• What this task involves: Set down each line of the data below exactly as it stands, dropping the pictures.

════════════════

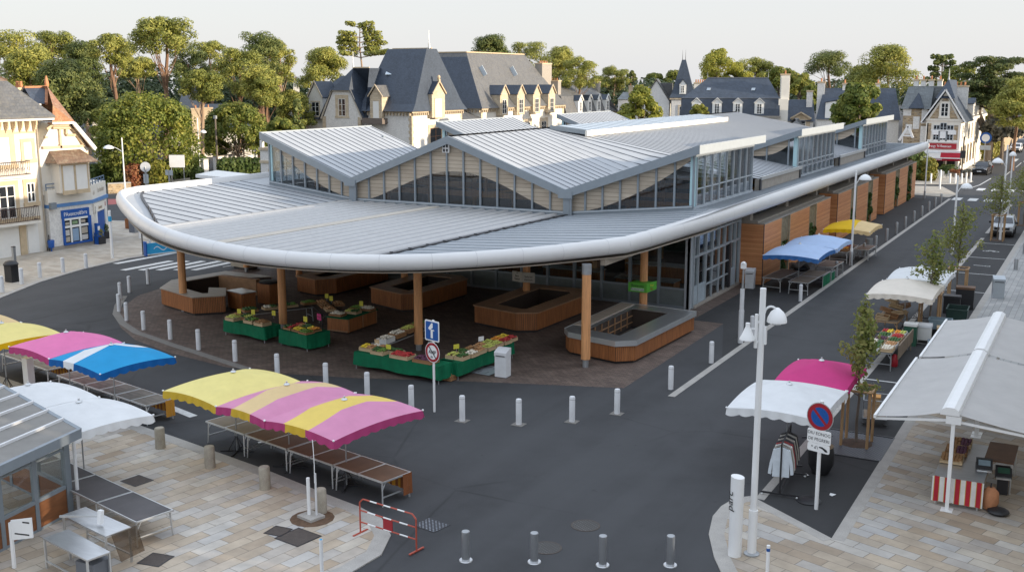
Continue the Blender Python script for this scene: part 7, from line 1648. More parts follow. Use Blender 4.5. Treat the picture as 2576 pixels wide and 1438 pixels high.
L=[(-4.16,'grey bollard hidden in part by the nearest lamp heads'),(5.01,'grey bollard in front of the blue parasol tables'),(13.8,'grey bollard beside the green cloth screens'),(18.2,'grey bollard at the foot of the lamp by the timber wall'),(22.44,'grey bollard beside the bare brown side table'),(26.57,'grey bollard right of the yellow parasol, next to the litter bin'),(30.9,'first grey bollard beyond the yellow parasol'),(35.1,'second grey bollard beyond the yellow parasol'),(39.2,'third grey bollard beyond the yellow parasol'),(43.6,'fourth grey bollard beyond the yellow parasol'),(47.9,'fifth grey bollard beyond the yellow parasol'),(52.1,'sixth grey bollard beyond the yellow parasol'),(56.1,'seventh grey bollard beyond the yellow parasol'),(60.0,'last grey bollard of the row, at the pale paving')]
for v,lb in L:bollard('bollard',lb,4.6,v,'grey bollards along the market kerb','white_metal2' if v<6 else 'grey_metal',.95,.1)
t=T('litter_bin','short grey slatted bin between two kerb bollards','litter bin',(4.35,25.2,0));b=M();slats(b,[(.24*math.cos(2*math.pi*i/10),.24*math.sin(2*math.pi*i/10)) for i in range(10)],.05,.9,.05,.02,.02);b.build('slats',W['grey_metal'],t);M().lathe([(.22,0),(.22,.86)],(0,0,.02),14).build('liner',W['dark_metal'],t,True)
for (px,py),lb in zip([(404,1128),(529,1177),(667,1231),(808,1290)],['stone bollard nearest the white parasol','second stone bollard on the foreground kerb','third stone bollard, in front of the table row','stone bollard with two metal tubes strapped to it']):
    p=g2(px,py);bollard('stone_bollard',lb,p[0],p[1],'stone bollards on the foreground kerb','stonebollard',.70,.165,1,.03)
for (px,py),lb in zip([(1172,1408),(1344,1412),(1516,1420),(1686,1420)],['leftmost of the four stainless bollards at the bottom','second stainless bollard, beside the round manhole','third stainless bollard at the bottom','rightmost stainless bollard, nearest the curved kerb']):
    p=g2(px,py);bollard('steel_bollard',lb,p[0],p[1],'stainless bollards across the road mouth','inox',.78,.105,2)
for (px,py),lb in zip([(6,736),(55,715),(101,699),(159,686),(217,675)],['white post at the left edge of the far forecourt','white stub post beside the black litter bin','white bollard left of centre on the far forecourt','white bollard in the middle of the far forecourt','white bollard nearest the zebra crossing on the forecourt']):
    p=g2(px,py);bollard('bollard',lb,p[0],p[1],'white bollards on the far forecourt','white_metal2',.95,.12,0,.03)
for (x,y),lb in zip([c3(1487,262),c3(1543,297),c3(1606,262),c3(1640,262),c3(1678,262),c3(1707,258),c3(1735,256)],['white post left of the restaurant tables','tall white post on the pale corner paving','first thin post below the flower display','second thin post below the flower display','third thin post below the flower display','thin post before the parked black car','last thin post at the pavement tip']):
    bollard('bollard',lb,x,y,'posts round the restaurant terrace','white_metal',1.15 if 'tall' not in lb else 2.1,.10,0,.03)
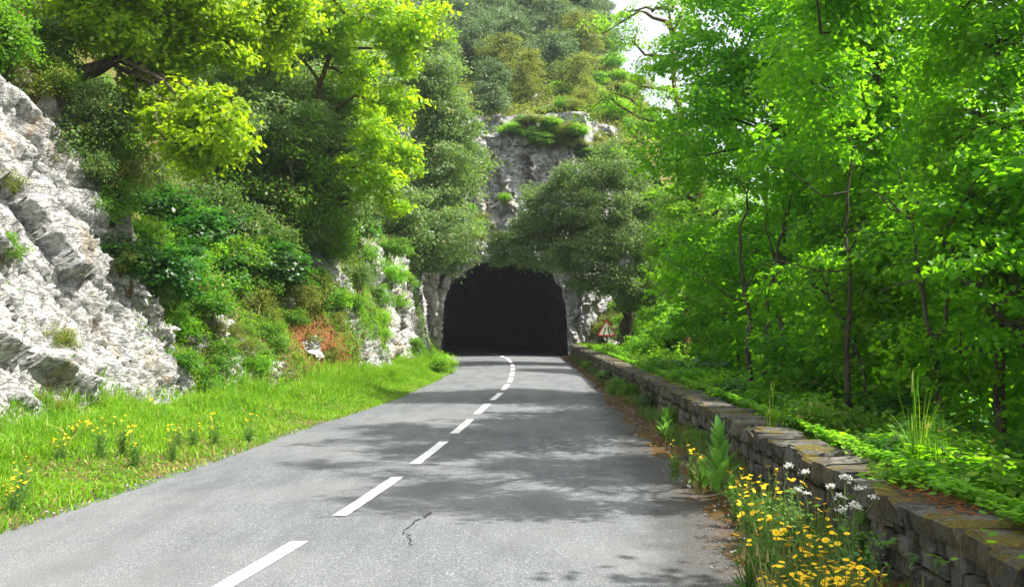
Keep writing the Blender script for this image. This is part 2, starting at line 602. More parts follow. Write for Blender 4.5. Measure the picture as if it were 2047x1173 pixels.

════════════════

• Reply:
Continue the Blender Python script for this scene: part 7, from line 1648. More parts follow. Use Blender 4.5. Treat the picture as 2576 pixels wide and 1438 pixels high.
L=[(-4.16,'grey bollard hidden in part by the nearest lamp heads'),(5.01,'grey bollard in front of the blue parasol tables'),(13.8,'grey bollard beside the green cloth screens'),(18.2,'grey bollard at the foot of the lamp by the timber wall'),(22.44,'grey bollard beside the bare brown side table'),(26.57,'grey bollard right of the yellow parasol, next to the litter bin'),(30.9,'first grey bollard beyond the yellow parasol'),(35.1,'second grey bollard beyond the yellow parasol'),(39.2,'third grey bollard beyond the yellow parasol'),(43.6,'fourth grey bollard beyond the yellow parasol'),(47.9,'fifth grey bollard beyond the yellow parasol'),(52.1,'sixth grey bollard beyond the yellow parasol'),(56.1,'seventh grey bollard beyond the yellow parasol'),(60.0,'last grey bollard of the row, at the pale paving')]
for v,lb in L:bollard('bollard',lb,4.6,v,'grey bollards along the market kerb','white_metal2' if v<6 else 'grey_metal',.95,.1)
t=T('litter_bin','short grey slatted bin between two kerb bollards','litter bin',(4.35,25.2,0));b=M();slats(b,[(.24*math.cos(2*math.pi*i/10),.24*math.sin(2*math.pi*i/10)) for i in range(10)],.05,.9,.05,.02,.02);b.build('slats',W['grey_metal'],t);M().lathe([(.22,0),(.22,.86)],(0,0,.02),14).build('liner',W['dark_metal'],t,True)
for (px,py),lb in zip([(404,1128),(529,1177),(667,1231),(808,1290)],['stone bollard nearest the white parasol','second stone bollard on the foreground kerb','third stone bollard, in front of the table row','stone bollard with two metal tubes strapped to it']):
    p=g2(px,py);bollard('stone_bollard',lb,p[0],p[1],'stone bollards on the foreground kerb','stonebollard',.70,.165,1,.03)
for (px,py),lb in zip([(1172,1408),(1344,1412),(1516,1420),(1686,1420)],['leftmost of the four stainless bollards at the bottom','second stainless bollard, beside the round manhole','third stainless bollard at the bottom','rightmost stainless bollard, nearest the curved kerb']):
    p=g2(px,py);bollard('steel_bollard',lb,p[0],p[1],'stainless bollards across the road mouth','inox',.78,.105,2)
for (px,py),lb in zip([(6,736),(55,715),(101,699),(159,686),(217,675)],['white post at the left edge of the far forecourt','white stub post beside the black litter bin','white bollard left of centre on the far forecourt','white bollard in the middle of the far forecourt','white bollard nearest the zebra crossing on the forecourt']):
    p=g2(px,py);bollard('bollard',lb,p[0],p[1],'white bollards on the far forecourt','white_metal2',.95,.12,0,.03)
for (x,y),lb in zip([c3(1487,262),c3(1543,297),c3(1606,262),c3(1640,262),c3(1678,262),c3(1707,258),c3(1735,256)],['white post left of the restaurant tables','tall white post on the pale corner paving','first thin post below the flower display','second thin post below the flower display','third thin post below the flower display','thin post before the parked black car','last thin post at the pavement tip']):
    bollard('bollard',lb,x,y,'posts round the restaurant terrace','white_metal',1.15 if 'tall' not in lb else 2.1,.10,0,.03)
Keep writing the Blender script for this image. This is part 2, starting at line 602. More parts follow. Write for Blender 4.5. Measure the picture as if it were 2047x1173 pixels.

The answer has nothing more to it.